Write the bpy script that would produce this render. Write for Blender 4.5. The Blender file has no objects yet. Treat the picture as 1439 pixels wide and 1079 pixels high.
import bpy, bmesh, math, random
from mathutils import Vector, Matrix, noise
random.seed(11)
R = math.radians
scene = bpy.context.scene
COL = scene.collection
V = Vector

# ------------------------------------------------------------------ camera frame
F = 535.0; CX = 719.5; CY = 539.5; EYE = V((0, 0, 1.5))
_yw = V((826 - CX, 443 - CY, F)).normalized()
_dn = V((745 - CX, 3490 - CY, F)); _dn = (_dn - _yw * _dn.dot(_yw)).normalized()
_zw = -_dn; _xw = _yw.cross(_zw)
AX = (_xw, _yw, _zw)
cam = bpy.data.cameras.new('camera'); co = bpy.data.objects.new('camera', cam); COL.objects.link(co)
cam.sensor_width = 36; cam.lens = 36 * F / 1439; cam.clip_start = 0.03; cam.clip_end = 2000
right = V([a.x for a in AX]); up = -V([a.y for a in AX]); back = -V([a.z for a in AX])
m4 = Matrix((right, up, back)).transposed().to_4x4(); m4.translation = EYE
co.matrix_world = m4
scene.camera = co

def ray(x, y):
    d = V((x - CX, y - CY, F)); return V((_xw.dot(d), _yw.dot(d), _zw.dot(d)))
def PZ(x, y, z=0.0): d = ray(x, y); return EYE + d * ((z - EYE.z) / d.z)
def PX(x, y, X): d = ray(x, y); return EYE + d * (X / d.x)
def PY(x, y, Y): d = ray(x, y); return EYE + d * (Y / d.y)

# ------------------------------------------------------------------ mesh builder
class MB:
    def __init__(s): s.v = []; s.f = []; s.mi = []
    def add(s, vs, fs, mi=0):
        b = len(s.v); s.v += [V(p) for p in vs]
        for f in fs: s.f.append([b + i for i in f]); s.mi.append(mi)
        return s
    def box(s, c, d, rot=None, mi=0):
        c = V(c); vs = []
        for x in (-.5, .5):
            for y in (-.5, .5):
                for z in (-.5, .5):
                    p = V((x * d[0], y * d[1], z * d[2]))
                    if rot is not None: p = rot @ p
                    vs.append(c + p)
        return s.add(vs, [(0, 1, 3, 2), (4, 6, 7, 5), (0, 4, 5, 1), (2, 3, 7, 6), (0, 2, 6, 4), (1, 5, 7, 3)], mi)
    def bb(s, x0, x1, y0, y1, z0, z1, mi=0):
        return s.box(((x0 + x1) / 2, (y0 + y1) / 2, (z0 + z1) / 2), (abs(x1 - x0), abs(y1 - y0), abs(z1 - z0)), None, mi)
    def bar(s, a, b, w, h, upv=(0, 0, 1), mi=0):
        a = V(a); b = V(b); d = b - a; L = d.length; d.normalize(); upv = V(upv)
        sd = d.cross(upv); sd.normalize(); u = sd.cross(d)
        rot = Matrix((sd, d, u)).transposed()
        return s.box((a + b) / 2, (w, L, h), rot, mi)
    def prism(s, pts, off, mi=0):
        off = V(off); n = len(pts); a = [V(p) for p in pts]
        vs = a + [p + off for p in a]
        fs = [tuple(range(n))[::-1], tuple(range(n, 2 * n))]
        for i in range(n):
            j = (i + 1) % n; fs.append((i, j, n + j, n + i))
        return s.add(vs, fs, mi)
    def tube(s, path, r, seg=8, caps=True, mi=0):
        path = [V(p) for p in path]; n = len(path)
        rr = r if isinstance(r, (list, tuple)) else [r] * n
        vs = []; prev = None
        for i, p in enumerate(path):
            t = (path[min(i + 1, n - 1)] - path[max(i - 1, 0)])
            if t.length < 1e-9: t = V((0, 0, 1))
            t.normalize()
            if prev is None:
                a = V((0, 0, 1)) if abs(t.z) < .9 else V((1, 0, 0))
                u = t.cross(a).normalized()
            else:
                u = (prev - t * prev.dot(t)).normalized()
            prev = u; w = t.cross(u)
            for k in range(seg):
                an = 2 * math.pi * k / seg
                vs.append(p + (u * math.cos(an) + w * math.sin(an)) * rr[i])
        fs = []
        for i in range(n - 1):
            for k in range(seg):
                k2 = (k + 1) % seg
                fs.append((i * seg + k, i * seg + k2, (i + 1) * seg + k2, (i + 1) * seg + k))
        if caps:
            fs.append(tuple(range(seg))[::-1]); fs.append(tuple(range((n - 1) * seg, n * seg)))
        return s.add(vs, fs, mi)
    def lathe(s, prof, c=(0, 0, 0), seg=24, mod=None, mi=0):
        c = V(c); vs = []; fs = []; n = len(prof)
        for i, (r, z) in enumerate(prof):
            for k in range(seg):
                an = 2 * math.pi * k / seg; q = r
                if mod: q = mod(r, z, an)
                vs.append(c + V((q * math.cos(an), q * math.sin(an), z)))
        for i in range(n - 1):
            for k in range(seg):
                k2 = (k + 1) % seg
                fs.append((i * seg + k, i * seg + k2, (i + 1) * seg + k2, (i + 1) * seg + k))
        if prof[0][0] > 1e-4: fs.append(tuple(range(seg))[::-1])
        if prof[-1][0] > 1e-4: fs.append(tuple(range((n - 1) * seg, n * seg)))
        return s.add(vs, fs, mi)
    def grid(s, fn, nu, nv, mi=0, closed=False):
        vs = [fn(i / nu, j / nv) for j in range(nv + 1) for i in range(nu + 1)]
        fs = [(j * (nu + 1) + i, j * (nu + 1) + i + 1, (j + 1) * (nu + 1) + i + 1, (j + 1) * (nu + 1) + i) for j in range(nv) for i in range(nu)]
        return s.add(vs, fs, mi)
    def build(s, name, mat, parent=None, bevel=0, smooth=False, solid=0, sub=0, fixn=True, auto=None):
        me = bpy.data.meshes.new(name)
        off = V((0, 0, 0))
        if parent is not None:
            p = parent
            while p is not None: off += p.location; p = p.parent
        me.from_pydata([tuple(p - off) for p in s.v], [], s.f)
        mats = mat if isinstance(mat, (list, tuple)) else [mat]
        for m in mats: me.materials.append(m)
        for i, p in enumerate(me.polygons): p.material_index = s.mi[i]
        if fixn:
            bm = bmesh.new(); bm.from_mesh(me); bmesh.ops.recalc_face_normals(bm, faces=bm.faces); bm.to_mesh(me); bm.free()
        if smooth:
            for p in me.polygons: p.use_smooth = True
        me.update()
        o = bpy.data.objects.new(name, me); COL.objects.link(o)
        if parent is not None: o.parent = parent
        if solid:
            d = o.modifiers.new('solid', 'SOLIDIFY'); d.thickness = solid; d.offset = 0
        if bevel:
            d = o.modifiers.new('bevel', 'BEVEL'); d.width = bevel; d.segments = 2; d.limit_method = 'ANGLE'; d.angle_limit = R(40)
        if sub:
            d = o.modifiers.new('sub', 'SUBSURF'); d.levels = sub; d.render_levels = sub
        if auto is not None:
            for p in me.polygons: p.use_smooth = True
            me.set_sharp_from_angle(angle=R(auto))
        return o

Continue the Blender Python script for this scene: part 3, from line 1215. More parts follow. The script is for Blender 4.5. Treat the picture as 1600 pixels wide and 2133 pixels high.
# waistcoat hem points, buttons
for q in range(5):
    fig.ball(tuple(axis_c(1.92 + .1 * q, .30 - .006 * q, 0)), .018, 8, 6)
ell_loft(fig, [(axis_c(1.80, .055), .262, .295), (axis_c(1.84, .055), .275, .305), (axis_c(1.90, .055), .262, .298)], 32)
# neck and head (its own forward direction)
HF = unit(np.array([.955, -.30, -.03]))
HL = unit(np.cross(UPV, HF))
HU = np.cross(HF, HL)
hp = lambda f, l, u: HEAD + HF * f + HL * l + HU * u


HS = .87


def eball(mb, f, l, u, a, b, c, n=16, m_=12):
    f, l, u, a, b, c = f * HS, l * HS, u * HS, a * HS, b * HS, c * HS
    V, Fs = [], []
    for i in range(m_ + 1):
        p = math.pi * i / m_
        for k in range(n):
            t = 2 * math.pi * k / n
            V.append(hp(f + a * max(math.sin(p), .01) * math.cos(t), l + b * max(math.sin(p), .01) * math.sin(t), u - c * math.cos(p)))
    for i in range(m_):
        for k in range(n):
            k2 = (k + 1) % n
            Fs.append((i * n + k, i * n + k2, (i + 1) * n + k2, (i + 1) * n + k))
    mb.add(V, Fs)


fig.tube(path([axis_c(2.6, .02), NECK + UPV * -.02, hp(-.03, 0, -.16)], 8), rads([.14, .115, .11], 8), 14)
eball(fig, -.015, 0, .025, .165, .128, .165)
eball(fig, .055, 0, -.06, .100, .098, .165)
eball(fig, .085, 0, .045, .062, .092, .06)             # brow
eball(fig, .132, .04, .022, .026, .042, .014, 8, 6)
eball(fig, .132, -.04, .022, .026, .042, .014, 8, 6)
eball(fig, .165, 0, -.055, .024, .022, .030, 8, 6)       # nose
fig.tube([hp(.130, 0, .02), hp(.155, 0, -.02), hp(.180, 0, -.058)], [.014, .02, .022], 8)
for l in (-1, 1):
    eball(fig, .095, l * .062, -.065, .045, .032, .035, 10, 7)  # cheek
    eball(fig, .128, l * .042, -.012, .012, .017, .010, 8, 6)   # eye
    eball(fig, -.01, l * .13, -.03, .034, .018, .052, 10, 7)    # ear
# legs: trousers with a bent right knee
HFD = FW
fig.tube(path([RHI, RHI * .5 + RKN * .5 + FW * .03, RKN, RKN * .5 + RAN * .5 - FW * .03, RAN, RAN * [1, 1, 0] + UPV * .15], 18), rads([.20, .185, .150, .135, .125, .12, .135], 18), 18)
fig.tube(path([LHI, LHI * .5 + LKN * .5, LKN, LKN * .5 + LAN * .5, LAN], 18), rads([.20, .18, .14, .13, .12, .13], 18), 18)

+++

» **Exercise description**
Return exactly the lines from the beginning of the data above through the one containing "def PY(x, y, Y): d", please. Include both end lines and add nothing else.

» **Reply to the exercise**
Write the bpy script that would produce this render. Write for Blender 4.5. The Blender file has no objects yet. Treat the picture as 1439 pixels wide and 1079 pixels high.
import bpy, bmesh, math, random
from mathutils import Vector, Matrix, noise
random.seed(11)
R = math.radians
scene = bpy.context.scene
COL = scene.collection
V = Vector

# ------------------------------------------------------------------ camera frame
F = 535.0; CX = 719.5; CY = 539.5; EYE = V((0, 0, 1.5))
_yw = V((826 - CX, 443 - CY, F)).normalized()
_dn = V((745 - CX, 3490 - CY, F)); _dn = (_dn - _yw * _dn.dot(_yw)).normalized()
_zw = -_dn; _xw = _yw.cross(_zw)
AX = (_xw, _yw, _zw)
cam = bpy.data.cameras.new('camera'); co = bpy.data.objects.new('camera', cam); COL.objects.link(co)
cam.sensor_width = 36; cam.lens = 36 * F / 1439; cam.clip_start = 0.03; cam.clip_end = 2000
right = V([a.x for a in AX]); up = -V([a.y for a in AX]); back = -V([a.z for a in AX])
m4 = Matrix((right, up, back)).transposed().to_4x4(); m4.translation = EYE
co.matrix_world = m4
scene.camera = co

def ray(x, y):
    d = V((x - CX, y - CY, F)); return V((_xw.dot(d), _yw.dot(d), _zw.dot(d)))
def PZ(x, y, z=0.0): d = ray(x, y); return EYE + d * ((z - EYE.z) / d.z)
def PX(x, y, X): d = ray(x, y); return EYE + d * (X / d.x)
def PY(x, y, Y): d = ray(x, y); return EYE + d * (Y / d.y)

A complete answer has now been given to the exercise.